For all of his Brexit bluster, which appealed to former President Donald Trump but grated on Biden, Johnson regularly expressed his affinity for the United States. In his last appearance as prime minister in the House of Commons in July, Johnson offered his successor some parting advice, borrowed from his hero, Winston Churchill: “Stay close to the Americans.”
Truss, by contrast, shows little reverence for the “special relationship” between Britain and the United States. “It’s special, but not exclusive,” she said at the party conference last year, noting that Britain had other important allies like Australia, India, and European countries, notably the Baltic States.
“Words matter,” Vinjamuri said, “and they matter especially when the U.S. is in a period of elections and political upheaval.”
Truss’ most ambitious outreach to Washington came during the Trump years and ended in frustration. As trade secretary, she led negotiations for a trans-Atlantic trade agreement with Trump’s trade representative, Robert Lighthizer. He recalled her as an energetic, well-briefed free trader.
The talks, however, petered out with Trump’s defeat in 2020, and Biden has shown little interest in reviving them. That means Truss will have to find other common ground with him, beyond Ukraine.
“Brits expect their prime minister to have a good personal relationship with the American president,” said Kim Darroch, a former British ambassador to Washington. “If they’re not getting on, that will get picked up and commented on, probably critically.”
Perhaps stung by her previous statements about foreign leaders, Truss has steered clear of American politics. Asked by a journalist last week if she viewed Trump as a friend or foe, she said, “I’m not going to comment on future potential presidential runners,” adding, “We have to work with whoever is in the White House.”
She was less diplomatic when it came to continental Europe, particularly France. “The jury is out,” she said when she was asked the friend-or-foe question about President Emmanuel Macron of France. That drew a backhanded reply from Macron, who said Britain was a friend, regardless of its leader.

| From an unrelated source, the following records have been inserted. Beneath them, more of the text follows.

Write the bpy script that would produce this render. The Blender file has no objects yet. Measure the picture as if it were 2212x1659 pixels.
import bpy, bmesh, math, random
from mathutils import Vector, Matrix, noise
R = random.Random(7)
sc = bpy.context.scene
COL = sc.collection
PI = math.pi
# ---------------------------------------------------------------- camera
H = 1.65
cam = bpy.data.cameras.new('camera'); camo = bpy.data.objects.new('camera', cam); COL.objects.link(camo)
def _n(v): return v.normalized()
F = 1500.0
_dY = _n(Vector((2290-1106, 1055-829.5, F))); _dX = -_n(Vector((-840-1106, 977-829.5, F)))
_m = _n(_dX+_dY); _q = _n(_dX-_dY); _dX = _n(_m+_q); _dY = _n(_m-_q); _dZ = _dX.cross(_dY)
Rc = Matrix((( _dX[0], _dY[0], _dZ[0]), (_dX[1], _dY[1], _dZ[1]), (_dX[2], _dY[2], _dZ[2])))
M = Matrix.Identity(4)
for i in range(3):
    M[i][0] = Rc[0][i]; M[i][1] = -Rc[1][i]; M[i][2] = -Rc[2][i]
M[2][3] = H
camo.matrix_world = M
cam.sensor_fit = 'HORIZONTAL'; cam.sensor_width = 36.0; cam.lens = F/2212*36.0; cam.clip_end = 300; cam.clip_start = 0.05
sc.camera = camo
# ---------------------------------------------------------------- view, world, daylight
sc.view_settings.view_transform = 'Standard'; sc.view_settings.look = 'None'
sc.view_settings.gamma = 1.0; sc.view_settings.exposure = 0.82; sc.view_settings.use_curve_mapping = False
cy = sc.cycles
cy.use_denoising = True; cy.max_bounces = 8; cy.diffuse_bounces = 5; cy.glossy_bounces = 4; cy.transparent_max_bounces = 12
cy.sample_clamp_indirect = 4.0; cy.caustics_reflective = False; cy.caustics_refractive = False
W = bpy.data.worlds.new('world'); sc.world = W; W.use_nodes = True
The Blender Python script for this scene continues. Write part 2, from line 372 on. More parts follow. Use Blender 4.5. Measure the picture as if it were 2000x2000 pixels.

Peter Westmacott, another former British envoy to Washington, likened Truss’ remarks to those of a candidate in an American primary — in this case, aimed at the 160,000 or so members of the Conservative Party who are voting for a new leader. If she wins, he predicted, she will pivot back to the center.
Still, he said her campaign messaging had done damage that went beyond France. She floated the idea of Britain sending asylum-seekers to Turkey in addition to Rwanda, a proposal swiftly shot down by the Turkish government.
“I hope she will also conclude before too long that the U.K. has every interest in finding allies in Europe to help limit the damage caused by Brexit, energy prices and Russia’s invasion of Ukraine,” Westmacott said.
A trade war with the European Union is far from inevitable. European officials may choose to hold off on major retaliation until the Northern Ireland legislation gets through Parliament. That process could drag on for months, given the fierce resistance the bill is likely to face in the House of Lords, where many members view it as a breach of international law and a power grab by Cabinet ministers.
The dilemma for Truss, if she wins, is that her political ascent has been powered by her cultivation of the party’s Brexiteer wing. That will make it hard for her to give ground in the dispute with Brussels. And Britain’s relations with the European Union are increasingly inseparable from its relations with the United States.
“The U.K.-EU relationship looks more destructive in the short term,” said Mujtaba Rahman, an analyst at the political risk consultancy, Eurasia Group. “It’s going to subtract from the level of credibility she’ll enjoy in Washington.”
“All roads run through Europe,” he said.